Aim>
Repeat every line, exactly, from the very first through the one where "ceiling = struct(from_bm('ceiling', bm, CEIL, smooth=False))" appears. Add nothing else.

Available data>
_ _ _ _ _
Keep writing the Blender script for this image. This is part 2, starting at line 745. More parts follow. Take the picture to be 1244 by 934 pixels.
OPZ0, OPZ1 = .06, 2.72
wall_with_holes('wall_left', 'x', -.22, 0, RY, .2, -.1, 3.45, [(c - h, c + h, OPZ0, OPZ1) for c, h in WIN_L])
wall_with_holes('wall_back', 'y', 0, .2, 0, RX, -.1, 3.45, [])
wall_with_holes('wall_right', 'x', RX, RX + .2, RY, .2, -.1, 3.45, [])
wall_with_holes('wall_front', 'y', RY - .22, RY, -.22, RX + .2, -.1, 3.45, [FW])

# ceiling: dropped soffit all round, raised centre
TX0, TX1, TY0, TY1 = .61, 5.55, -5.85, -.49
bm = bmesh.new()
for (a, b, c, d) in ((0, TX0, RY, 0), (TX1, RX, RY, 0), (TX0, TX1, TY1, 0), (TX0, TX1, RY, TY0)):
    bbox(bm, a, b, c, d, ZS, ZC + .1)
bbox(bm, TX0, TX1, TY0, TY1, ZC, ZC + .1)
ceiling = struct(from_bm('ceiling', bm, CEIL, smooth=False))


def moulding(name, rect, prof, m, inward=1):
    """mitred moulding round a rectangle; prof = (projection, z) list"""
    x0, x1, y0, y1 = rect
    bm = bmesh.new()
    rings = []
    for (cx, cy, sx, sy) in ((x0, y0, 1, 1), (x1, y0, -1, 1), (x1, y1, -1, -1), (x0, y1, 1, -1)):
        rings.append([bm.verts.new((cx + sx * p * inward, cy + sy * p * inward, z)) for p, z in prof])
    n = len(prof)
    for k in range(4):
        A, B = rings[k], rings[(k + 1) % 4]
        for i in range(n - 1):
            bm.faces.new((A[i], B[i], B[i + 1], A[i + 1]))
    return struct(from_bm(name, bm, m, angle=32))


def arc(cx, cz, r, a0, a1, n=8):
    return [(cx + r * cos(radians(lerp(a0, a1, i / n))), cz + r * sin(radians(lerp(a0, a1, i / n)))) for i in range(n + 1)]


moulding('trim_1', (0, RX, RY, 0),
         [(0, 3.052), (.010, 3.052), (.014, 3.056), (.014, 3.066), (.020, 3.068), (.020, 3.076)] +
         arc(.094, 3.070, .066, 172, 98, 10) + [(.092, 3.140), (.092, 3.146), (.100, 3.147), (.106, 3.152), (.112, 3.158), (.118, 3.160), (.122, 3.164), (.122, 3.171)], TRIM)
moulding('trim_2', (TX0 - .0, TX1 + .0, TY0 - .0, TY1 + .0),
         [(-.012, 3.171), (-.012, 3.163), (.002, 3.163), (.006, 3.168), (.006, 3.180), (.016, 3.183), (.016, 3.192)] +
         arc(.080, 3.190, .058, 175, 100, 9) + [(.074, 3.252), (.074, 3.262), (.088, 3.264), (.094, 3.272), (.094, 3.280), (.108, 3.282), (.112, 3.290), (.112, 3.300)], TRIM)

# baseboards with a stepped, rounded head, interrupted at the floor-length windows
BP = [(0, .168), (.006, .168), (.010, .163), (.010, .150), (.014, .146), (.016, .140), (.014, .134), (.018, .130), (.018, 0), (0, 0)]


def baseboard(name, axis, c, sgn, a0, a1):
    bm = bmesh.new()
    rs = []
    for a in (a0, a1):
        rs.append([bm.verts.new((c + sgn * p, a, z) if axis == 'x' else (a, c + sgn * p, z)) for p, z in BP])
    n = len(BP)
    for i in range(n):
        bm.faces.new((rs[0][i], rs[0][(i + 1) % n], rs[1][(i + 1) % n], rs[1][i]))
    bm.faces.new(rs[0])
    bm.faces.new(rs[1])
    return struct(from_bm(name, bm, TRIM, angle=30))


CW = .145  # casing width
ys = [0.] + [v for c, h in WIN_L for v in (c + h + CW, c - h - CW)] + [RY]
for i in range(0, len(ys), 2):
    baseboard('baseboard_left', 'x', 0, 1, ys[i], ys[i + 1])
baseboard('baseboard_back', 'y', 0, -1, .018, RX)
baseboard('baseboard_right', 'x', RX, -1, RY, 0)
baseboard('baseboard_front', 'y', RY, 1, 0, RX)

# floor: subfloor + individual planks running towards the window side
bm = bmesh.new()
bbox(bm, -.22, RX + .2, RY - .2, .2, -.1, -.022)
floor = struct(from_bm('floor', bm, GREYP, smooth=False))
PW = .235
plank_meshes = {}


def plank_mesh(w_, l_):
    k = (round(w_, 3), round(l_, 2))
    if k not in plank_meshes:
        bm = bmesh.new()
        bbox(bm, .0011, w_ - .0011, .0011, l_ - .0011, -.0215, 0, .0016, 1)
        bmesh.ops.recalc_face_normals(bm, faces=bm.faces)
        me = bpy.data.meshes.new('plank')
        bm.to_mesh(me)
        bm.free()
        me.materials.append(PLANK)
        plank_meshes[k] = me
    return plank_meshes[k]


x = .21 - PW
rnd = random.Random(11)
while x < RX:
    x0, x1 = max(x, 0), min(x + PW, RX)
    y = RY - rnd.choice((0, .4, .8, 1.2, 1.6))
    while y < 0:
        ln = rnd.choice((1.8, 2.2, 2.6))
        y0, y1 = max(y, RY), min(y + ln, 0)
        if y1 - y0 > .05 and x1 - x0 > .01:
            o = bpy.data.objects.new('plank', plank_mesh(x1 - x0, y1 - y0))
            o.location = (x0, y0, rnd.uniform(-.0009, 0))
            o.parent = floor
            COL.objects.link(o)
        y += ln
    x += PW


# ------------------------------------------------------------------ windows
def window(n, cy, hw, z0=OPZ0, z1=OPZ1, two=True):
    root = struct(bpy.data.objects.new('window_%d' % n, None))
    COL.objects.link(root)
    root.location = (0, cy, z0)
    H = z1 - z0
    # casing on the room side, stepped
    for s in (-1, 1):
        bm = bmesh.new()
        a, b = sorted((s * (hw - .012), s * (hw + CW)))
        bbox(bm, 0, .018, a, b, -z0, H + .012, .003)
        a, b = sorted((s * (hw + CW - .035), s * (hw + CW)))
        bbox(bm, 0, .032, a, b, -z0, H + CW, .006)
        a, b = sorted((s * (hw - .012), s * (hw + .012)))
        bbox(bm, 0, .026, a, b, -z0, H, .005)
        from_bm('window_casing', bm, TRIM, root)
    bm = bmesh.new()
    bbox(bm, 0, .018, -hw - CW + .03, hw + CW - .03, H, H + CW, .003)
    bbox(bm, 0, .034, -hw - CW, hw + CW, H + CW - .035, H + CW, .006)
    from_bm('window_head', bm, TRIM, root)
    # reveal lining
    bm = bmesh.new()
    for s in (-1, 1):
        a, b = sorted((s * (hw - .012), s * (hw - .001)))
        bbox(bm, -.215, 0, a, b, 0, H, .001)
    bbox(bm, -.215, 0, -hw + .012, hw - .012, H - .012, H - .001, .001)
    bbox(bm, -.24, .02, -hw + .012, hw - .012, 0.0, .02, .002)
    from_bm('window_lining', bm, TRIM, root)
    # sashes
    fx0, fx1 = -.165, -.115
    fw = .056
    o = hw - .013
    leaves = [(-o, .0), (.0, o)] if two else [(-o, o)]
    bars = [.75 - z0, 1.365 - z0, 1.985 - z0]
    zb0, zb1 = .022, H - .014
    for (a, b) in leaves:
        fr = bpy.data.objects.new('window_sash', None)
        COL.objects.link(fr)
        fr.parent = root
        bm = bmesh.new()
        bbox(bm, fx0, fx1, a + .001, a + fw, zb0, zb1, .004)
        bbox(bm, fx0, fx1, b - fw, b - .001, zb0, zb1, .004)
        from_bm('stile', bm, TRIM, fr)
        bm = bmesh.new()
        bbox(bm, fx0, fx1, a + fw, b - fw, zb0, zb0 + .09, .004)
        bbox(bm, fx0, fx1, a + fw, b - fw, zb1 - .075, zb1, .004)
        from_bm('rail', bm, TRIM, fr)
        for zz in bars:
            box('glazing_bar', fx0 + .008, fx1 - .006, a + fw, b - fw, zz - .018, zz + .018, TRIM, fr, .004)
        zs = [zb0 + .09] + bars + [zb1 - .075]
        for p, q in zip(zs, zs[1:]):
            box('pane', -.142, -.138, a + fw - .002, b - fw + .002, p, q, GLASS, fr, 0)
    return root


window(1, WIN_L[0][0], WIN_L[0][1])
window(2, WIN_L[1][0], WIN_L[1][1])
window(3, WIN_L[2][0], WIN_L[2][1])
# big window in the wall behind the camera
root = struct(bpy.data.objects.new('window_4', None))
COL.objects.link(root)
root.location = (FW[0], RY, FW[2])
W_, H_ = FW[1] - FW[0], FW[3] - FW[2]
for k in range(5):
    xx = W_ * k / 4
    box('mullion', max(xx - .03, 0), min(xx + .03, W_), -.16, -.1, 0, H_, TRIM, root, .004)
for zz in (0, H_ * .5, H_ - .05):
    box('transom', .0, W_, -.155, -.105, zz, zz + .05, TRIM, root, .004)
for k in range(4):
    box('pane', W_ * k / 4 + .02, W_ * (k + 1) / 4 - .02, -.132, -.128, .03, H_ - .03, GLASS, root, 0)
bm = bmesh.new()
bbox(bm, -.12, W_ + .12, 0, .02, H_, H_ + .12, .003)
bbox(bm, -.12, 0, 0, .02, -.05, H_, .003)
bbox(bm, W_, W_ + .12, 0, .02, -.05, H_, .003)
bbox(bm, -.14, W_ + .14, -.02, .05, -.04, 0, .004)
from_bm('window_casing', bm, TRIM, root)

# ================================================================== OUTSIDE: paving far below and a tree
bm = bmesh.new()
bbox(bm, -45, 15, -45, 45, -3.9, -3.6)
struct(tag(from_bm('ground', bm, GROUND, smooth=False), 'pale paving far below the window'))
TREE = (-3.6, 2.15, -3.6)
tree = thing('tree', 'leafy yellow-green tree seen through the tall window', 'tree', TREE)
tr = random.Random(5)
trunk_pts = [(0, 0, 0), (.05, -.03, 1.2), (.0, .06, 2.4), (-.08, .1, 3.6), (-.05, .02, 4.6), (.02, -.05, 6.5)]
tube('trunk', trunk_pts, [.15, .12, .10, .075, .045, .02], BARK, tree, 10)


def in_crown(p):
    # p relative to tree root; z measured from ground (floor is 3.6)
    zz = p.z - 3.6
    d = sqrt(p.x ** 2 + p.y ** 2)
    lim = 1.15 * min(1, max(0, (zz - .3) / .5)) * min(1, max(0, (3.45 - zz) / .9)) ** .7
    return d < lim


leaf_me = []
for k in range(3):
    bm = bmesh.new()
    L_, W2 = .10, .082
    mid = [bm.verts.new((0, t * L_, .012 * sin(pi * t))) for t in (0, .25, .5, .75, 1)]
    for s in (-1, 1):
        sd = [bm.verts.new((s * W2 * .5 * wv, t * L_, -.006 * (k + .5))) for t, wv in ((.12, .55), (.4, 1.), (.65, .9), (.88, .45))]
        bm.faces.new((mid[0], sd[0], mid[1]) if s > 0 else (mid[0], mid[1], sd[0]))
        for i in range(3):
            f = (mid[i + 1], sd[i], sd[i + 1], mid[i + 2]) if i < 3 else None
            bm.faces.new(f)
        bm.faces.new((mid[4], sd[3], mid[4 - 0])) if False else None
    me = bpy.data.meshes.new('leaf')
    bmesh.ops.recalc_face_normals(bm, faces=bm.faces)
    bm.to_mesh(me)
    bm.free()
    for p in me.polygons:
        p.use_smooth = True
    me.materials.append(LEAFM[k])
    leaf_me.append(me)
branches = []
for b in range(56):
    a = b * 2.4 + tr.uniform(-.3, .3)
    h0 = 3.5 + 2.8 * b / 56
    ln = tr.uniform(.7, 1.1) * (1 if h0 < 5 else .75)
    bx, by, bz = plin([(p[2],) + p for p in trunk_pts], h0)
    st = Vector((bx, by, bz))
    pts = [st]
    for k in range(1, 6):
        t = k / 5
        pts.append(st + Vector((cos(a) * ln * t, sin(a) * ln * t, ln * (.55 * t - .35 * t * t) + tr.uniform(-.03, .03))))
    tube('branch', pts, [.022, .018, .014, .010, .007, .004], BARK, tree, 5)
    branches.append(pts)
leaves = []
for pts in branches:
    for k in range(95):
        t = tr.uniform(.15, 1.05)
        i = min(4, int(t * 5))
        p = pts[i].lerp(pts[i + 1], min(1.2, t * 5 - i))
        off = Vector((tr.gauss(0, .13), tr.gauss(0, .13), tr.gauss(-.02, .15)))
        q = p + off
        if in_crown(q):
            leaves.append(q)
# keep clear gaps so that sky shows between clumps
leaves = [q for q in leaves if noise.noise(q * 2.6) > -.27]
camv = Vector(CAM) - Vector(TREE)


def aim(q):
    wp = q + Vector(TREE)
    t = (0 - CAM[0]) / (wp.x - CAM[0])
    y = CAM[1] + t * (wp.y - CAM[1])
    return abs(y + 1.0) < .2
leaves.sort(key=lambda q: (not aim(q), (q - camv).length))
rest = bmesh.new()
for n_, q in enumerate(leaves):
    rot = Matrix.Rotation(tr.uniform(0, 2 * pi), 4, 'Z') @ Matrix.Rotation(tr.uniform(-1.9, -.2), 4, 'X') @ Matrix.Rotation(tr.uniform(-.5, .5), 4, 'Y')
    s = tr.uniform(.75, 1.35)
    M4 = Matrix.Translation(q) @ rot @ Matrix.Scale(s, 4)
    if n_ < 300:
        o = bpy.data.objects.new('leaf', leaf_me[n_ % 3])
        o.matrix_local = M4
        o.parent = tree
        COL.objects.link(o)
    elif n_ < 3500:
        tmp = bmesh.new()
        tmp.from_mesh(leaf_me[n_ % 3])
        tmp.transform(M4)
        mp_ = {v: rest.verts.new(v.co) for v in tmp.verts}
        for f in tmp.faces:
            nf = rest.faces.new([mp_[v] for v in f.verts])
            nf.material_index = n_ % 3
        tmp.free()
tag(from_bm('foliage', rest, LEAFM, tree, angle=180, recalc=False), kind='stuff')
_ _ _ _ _
Reply>
Keep writing the Blender script for this image. This is part 2, starting at line 745. More parts follow. Take the picture to be 1244 by 934 pixels.
OPZ0, OPZ1 = .06, 2.72
wall_with_holes('wall_left', 'x', -.22, 0, RY, .2, -.1, 3.45, [(c - h, c + h, OPZ0, OPZ1) for c, h in WIN_L])
wall_with_holes('wall_back', 'y', 0, .2, 0, RX, -.1, 3.45, [])
wall_with_holes('wall_right', 'x', RX, RX + .2, RY, .2, -.1, 3.45, [])
wall_with_holes('wall_front', 'y', RY - .22, RY, -.22, RX + .2, -.1, 3.45, [FW])

# ceiling: dropped soffit all round, raised centre
TX0, TX1, TY0, TY1 = .61, 5.55, -5.85, -.49
bm = bmesh.new()
for (a, b, c, d) in ((0, TX0, RY, 0), (TX1, RX, RY, 0), (TX0, TX1, TY1, 0), (TX0, TX1, RY, TY0)):
    bbox(bm, a, b, c, d, ZS, ZC + .1)
bbox(bm, TX0, TX1, TY0, TY1, ZC, ZC + .1)
ceiling = struct(from_bm('ceiling', bm, CEIL, smooth=False))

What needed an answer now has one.